Dans l’instant, les filles à califourchon sur les garçons à quatre pattes, c’est un peu facile, un peu ridicule ; puis ça traîne, le temps et les jambes, de part et d’autres, et de ces femmes à dos d’homme, on voit surgir des images étranges, l’insecte à deux têtes se superposant aux reines égyptiennes ou indiennes, à dos de chameau ou d’éléphant, la démarche féline des montures se répercutant sur les corps souples. Mon regard passe de l’une à l’autre, sans que je me décide sur qui fixer : l’amazone à la robe asymétrique et la présence brute (Maayan Sheinfeld) ? la garçonne sans décolleté, robe droite, cheveux ras, qui a la force de ses bottes (Hani Sirkis) ? l’aventurière à natte, simple et franche (Yael Ben Ezer) ? Toujours autant de modes de puissance que d’interprètes. On a l’occasion de le vérifier lorsque le spectacle reboote, les mêmes mouvements repris par les mêmes danseurs dans une distribution différente.
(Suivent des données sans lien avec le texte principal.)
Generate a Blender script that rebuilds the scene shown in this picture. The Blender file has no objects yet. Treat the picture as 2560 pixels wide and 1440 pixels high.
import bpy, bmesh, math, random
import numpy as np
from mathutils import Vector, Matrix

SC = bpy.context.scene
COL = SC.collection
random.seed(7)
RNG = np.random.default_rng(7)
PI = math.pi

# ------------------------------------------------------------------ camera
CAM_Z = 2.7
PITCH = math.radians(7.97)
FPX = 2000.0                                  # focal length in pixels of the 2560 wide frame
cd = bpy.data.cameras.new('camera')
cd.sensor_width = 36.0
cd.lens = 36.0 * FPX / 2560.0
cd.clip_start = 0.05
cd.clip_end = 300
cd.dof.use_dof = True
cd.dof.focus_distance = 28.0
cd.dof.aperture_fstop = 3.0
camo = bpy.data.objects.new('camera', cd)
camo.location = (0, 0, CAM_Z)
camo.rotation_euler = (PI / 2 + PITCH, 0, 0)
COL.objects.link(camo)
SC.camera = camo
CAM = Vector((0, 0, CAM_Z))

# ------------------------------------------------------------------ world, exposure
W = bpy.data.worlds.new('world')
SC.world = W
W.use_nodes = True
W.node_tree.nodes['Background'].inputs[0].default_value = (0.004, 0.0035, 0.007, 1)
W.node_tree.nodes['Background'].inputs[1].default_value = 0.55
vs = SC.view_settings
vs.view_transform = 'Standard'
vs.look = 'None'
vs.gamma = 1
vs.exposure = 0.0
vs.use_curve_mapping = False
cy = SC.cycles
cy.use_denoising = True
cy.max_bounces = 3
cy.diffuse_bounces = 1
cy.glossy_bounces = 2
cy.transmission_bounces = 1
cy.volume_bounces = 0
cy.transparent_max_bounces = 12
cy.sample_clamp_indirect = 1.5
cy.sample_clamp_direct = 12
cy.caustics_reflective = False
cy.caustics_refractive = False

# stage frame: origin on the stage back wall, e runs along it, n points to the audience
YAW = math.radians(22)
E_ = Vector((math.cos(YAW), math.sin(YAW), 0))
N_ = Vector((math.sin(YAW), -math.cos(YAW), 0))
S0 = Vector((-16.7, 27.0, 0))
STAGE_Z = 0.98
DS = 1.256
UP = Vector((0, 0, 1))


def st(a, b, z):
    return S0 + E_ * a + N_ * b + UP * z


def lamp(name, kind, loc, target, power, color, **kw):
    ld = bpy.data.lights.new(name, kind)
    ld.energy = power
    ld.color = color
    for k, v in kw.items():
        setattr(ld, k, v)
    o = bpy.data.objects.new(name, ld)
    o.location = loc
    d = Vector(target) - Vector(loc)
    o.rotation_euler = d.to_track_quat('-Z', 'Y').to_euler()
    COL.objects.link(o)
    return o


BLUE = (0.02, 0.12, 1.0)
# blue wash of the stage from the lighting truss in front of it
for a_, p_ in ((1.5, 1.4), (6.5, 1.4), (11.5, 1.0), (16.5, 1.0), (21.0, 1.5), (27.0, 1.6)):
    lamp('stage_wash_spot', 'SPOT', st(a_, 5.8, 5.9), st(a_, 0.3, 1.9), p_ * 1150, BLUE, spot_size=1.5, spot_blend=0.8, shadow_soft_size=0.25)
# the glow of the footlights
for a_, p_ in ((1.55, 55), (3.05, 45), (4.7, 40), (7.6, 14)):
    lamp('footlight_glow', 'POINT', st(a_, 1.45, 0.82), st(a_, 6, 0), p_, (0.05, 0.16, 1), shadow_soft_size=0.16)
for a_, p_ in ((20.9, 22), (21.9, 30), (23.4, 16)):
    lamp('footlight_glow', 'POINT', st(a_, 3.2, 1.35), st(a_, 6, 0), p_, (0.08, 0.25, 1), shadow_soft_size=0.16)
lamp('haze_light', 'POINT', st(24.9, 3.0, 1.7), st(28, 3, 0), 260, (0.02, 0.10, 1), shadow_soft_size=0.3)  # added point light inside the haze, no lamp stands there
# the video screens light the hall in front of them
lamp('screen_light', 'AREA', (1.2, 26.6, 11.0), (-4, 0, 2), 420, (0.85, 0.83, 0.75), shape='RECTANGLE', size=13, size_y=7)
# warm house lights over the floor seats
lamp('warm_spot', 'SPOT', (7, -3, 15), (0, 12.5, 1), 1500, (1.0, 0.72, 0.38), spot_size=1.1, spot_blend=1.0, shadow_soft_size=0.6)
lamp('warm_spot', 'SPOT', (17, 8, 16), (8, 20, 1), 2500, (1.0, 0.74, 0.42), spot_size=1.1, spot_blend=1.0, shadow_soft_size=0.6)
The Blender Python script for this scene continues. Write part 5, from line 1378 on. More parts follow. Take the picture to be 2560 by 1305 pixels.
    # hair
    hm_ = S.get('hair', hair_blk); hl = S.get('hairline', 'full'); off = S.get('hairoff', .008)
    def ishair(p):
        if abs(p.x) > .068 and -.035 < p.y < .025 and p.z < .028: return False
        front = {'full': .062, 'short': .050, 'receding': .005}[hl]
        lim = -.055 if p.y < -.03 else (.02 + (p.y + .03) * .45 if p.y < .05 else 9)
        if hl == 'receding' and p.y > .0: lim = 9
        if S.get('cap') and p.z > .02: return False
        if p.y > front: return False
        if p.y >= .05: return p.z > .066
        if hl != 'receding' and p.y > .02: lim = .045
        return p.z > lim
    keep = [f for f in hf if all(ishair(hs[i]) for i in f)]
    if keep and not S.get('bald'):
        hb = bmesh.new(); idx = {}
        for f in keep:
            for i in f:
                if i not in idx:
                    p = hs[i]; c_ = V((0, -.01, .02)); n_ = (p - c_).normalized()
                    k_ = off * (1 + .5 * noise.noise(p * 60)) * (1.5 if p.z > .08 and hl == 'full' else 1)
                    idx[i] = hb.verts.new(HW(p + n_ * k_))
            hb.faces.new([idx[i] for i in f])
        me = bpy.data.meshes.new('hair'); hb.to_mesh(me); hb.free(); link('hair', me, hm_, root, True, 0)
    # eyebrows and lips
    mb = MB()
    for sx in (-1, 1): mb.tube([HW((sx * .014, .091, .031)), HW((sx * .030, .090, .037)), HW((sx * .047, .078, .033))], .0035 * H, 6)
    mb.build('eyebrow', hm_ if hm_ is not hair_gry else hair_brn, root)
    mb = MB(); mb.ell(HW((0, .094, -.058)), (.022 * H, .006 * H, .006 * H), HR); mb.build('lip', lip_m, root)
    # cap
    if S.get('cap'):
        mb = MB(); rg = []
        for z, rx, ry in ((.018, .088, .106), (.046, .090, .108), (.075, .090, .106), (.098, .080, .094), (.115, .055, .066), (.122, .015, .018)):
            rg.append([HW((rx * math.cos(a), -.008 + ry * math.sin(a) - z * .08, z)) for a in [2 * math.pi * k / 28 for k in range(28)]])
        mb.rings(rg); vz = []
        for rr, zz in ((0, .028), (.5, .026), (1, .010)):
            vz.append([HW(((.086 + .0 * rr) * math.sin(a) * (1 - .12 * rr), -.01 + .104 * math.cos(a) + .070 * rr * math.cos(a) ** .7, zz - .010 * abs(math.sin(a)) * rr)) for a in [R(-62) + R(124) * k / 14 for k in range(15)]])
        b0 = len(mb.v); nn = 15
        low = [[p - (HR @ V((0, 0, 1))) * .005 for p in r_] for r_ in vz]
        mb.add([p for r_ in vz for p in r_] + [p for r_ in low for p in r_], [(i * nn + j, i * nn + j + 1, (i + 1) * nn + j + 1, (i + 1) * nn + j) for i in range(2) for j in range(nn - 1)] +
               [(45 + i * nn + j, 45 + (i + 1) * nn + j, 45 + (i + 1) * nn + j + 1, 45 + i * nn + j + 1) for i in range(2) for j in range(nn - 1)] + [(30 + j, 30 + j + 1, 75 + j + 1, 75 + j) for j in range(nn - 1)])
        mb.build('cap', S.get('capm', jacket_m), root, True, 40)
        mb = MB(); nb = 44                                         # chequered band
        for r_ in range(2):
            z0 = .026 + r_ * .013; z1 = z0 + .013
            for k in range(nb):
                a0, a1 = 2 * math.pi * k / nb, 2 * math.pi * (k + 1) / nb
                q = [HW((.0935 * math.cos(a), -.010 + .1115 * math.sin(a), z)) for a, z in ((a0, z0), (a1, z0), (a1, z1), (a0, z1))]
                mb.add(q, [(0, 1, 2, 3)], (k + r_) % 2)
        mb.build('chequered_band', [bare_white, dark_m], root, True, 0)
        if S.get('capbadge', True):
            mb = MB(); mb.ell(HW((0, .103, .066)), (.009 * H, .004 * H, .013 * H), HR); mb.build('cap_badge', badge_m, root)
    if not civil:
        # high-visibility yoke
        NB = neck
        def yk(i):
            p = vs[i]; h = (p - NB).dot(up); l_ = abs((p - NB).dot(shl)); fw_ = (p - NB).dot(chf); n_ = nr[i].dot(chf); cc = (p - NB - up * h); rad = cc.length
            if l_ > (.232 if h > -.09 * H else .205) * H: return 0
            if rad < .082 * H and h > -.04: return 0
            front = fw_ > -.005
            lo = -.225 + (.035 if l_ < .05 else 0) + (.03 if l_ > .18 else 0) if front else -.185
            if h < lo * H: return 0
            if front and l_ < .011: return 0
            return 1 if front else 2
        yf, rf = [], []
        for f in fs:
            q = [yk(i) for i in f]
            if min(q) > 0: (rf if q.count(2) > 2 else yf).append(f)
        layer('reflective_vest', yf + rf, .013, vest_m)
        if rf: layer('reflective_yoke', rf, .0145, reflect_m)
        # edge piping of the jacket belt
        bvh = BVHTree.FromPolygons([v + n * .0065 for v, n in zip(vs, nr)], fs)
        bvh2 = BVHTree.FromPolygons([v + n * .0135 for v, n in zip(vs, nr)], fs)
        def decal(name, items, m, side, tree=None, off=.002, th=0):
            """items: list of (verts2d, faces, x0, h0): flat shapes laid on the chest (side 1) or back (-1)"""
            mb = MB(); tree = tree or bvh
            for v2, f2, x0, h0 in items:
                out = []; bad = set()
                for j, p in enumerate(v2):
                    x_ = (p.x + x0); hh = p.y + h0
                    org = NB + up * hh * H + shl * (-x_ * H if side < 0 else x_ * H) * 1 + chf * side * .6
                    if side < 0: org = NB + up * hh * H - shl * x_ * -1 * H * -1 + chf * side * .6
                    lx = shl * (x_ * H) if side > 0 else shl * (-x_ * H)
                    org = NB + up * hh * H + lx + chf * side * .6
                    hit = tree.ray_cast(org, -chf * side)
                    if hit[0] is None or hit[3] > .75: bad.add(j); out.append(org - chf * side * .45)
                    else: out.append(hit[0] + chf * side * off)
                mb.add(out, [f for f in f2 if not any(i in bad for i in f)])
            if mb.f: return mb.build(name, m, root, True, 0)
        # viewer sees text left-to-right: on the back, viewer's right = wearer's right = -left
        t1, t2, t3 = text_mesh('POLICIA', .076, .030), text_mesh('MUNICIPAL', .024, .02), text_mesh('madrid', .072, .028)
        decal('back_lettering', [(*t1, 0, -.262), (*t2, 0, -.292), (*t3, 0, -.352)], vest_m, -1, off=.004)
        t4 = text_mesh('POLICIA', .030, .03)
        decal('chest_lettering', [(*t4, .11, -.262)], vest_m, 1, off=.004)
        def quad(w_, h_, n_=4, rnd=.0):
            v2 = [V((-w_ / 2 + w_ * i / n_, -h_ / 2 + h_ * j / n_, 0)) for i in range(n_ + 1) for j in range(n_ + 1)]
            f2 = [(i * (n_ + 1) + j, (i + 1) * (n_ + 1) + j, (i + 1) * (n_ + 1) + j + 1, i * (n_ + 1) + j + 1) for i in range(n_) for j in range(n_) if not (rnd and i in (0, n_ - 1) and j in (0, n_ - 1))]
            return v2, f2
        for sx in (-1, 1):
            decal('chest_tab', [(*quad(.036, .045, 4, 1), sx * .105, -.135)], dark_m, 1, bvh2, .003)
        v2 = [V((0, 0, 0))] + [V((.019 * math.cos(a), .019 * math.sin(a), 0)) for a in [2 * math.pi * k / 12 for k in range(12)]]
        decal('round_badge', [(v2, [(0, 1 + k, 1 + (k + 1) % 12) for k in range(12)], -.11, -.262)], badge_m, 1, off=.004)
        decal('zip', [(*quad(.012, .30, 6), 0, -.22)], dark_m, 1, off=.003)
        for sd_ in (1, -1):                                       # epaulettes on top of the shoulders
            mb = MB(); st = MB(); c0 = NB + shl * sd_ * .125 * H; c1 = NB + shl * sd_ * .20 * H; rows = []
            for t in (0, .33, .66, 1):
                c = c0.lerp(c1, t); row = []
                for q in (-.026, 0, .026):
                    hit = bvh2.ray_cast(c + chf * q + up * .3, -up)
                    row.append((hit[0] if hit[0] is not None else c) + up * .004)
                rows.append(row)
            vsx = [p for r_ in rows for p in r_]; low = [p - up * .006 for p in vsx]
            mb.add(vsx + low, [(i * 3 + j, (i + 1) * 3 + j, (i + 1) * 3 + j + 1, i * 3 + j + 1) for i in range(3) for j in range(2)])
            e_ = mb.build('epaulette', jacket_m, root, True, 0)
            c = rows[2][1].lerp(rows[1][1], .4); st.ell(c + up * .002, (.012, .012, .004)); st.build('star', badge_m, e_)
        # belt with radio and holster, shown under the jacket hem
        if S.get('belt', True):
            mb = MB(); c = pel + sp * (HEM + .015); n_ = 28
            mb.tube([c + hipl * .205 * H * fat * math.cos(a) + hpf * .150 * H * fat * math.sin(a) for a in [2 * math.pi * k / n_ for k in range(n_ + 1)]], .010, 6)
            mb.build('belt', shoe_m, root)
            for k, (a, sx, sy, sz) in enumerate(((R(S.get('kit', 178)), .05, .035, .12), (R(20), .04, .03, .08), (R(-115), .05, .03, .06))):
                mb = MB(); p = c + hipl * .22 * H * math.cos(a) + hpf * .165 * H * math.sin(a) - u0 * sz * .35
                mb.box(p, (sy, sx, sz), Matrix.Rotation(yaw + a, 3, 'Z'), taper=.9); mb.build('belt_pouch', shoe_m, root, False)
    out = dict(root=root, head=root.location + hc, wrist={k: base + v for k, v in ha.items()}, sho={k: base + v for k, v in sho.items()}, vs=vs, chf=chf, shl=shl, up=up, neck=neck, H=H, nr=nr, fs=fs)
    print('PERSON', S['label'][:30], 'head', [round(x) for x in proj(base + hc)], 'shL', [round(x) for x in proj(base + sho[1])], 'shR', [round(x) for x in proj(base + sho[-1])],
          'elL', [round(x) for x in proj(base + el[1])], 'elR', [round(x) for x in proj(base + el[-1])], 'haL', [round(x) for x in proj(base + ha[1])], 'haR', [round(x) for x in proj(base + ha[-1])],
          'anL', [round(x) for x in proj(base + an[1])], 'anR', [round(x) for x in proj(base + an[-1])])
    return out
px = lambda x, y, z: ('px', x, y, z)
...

Incrédule, je me demande quand cela la chorégraphie va être interrompue ou diverger : après les grandes enjambées qui donnent l’impression qu’un sac de balles rebondissantes a été versé sur scène ? après le duo de rap au micro ! après les allées et venues orientalisantes à dos d’homme ? Et cela continue, implacablement, le spectacle entier est bissé. J’assiste à la reprise des séquences dans un mélange d’incrédulité dubitative (le chorégraphe s’offre du sens à peu de frais, usant de ce que, repris, un pas totalement gratuit prend des airs de nécessité) et de stupeur admirative : il faut oser – donner tout à revoir et d’une certaine manière à voir, puisque sachant à quoi s’attendre, on sait où placer le regard, quel interprète suivre, quel détail rattraper (j’arrive enfin à anticiper le sursaut arythmique des montures dans le passage à dos d’homme). La seule différence vient de ce que les morceaux de tissu blancs, qui étaient battus sur le sol puis jetés en linceul sur le corps d’un homme allongé à la première occurrence, sont remplacés par des drapeaux à la seconde. Je n’ai pas repéré celui du Venezuela, mais j’imagine que le titre de la pièce vient de là.